(Roboskî’yi unutmadık, unutturmayacağız)
Değerli Basın Mensupları,
19’u çocuk 34 sivil Kürt yurttaş, 2011 yılının 28 Aralık gecesi, sınır hattında TSK’ya ait savaş uçakları ile bombalanarak katledildi. 4 yurttaşın sağ olarak kurtulabildiği bu saldırı, tarihin sayfalarına kanlı bir katliam olarak geçti.

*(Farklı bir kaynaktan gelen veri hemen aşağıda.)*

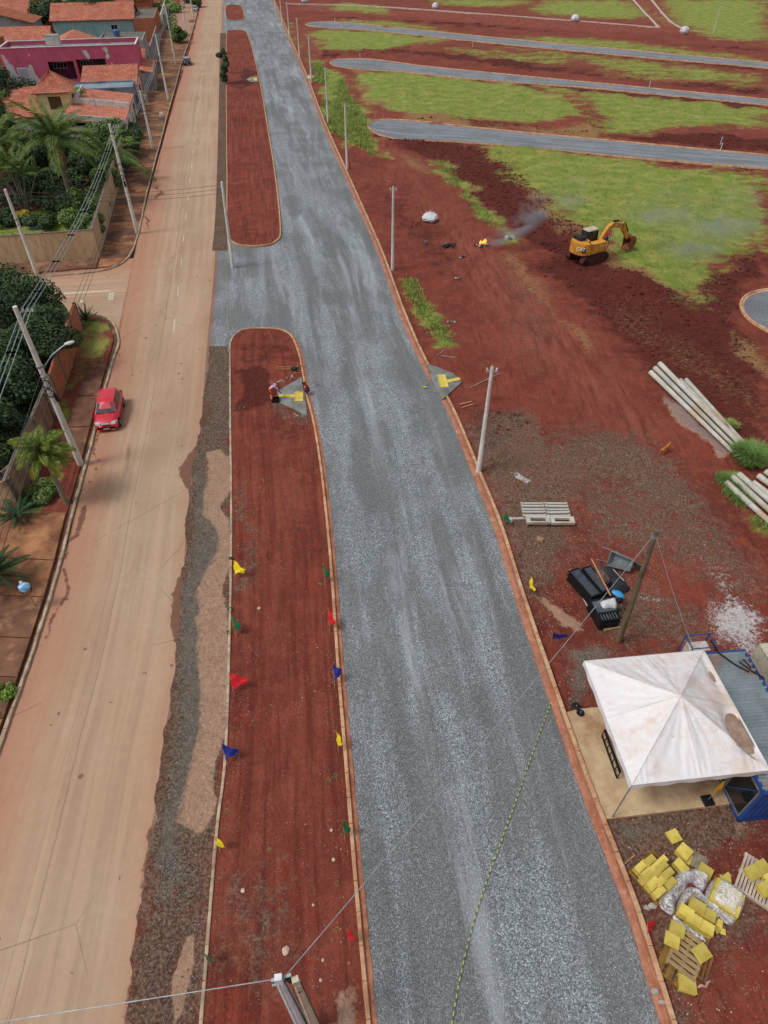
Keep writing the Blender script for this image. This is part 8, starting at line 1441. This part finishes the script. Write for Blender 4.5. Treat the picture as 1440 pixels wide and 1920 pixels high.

Toplumsal adalet ve vicdan duygusunu ağır şekilde yaralayan katliama ilişkin dosya, Diyarbakır Başsavcılığı’nca yürütüldü. Müdahil vekillerin başvuru ve dilekçelerine rağmen, görevsizlik kararı verilerek, dosya Genelkurmay Başsavcılığı’na gönderildi. Genelkurmay Başsavcılığı ise kovuşturmaya yer olmadığına dair bir karar verdi. Bunun üzerine yeniden itiraz edildi. Ancak itiraz reddedilince, müdahil vekiller dosyayı Anayasa Mahkemesi’ne (AYM) götürdü. AYM ise yasalara, anayasaya ve Avrupa İnsan Hakları Sözleşmesi’ne (AİHS) aykırı bir şekilde dosyayı reddetti. İç hukuk yolları tüketildiği için, katliam dosyası AİHM'ye taşındı. Ve bu süreç hala devam ediyor.
Katliam dosyasının hukuki öyküsünden de anlaşılacağı gibi, açılan soruşturmalarla katliamın failleri, askeri yargı organlarına havale edilerek aslında korunmaya çalışıldı! Etkin bir soruşturma olmadığı gün gibi ortada olan bu süreçten elbette, adalet çıkması beklenemezdi.
Değerli Basın Emekçileri;
Türkiye, yakın tarihinde aydınlatılmamış ve hakikate erdirilmeyi bekleyen katliamlarla anılan bir ülke. Maraş, Çorum, Sivas, Digor, Güçlükonak, Gazi mahallesi olayları, Diyarbakır Cezaevi ve 19 Aralık Cezaevi katliamlarının vb. failleri ve siyasi sorumluları hala ortaya çıkarılmamış, katliamlar aydınlatılmamıştır. İnsan hakları ve adalet mantığından yoksun devlet aklı, Roboskî katliamının aydınlatılmasına imkân vermediği gibi, aradan geçen 5 yılda yeni katliamların, yargısız infazların meydana gelmesine yol açtı.
Değerli Basın Mensupları,
Roboskî’li aileler, her hafta Perşembe günleri, katliamda yaşamını yitiren çocuklarının mezarı başında bekleyip adalet talep ediyorlar. Hukuk ve demokrasi ile yönetilen bir ülke olduğu iddiasında bulunan devletin yapması gereken, katliamı aydınlatmak, failleri yargılayıp cezalandırmaktır. Ancak, bunun yerine katliamın aydınlatılması talebiyle adalet arayışında olan Roboskî’liler hakkında soruşturma ve davalar açılıyor.
İnsan hakları savunucuları olarak bizler, inanıyoruz ki; vicdanlarda mahkûm edilmiş insanlığa karşı suçlar ve failleri, bir gün mutlaka yargılanacaktır.
Son olarak, konu ile ilgili taleplerimizi şu şekilde ifade etmek istiyoruz;
v Roboski katilamı ile ilgili derhal etkin bir soruşturma başlatılmalı, failler ve sorumlular yargı önüne çıkarılarak cezalandırılmadır.
v Türkiye yakın tarihinde yaşanan katliamların aydınlatılması ve toplumsal barışın inşa edilebilmesi için ‘Hakikatleri Araştırma Komisyonu’ kurulmalı, geçmiş ile yüzleşme sağlanmalıdır.
Ve izniniz olursa katliamda yaşamını yitiren yurttaşlarımızın isimlerini, burada bir kez daha anmak istiyoruz.
Salih Ürek, Bedran Encü, Adem Ant, Erkan Encü, Şivan Encü, Muhammed Encü, Bilal Encü, Aslan Encü, Mehmet Ali Tosun, Savaş Encü, Orhan Encü, Nadir Alma, Celal Encü, Fadil Encü, Mahsun Encü, Şervan Encü, Yüksel Ürek, Cemal Encü, Cihan Encü, Vedat Encü, Serhat Encü, Salih Encü, Özcan Uysal, Hüseyin Encü, Nevzat Encü, Hamza Encü, Selim Encü, Zeydan Encü, Seyithan Enç, Hüsnü Encü, Selahattin Encü, Osman Kaplan, Abdulselam Encü, Şerafettin Encü.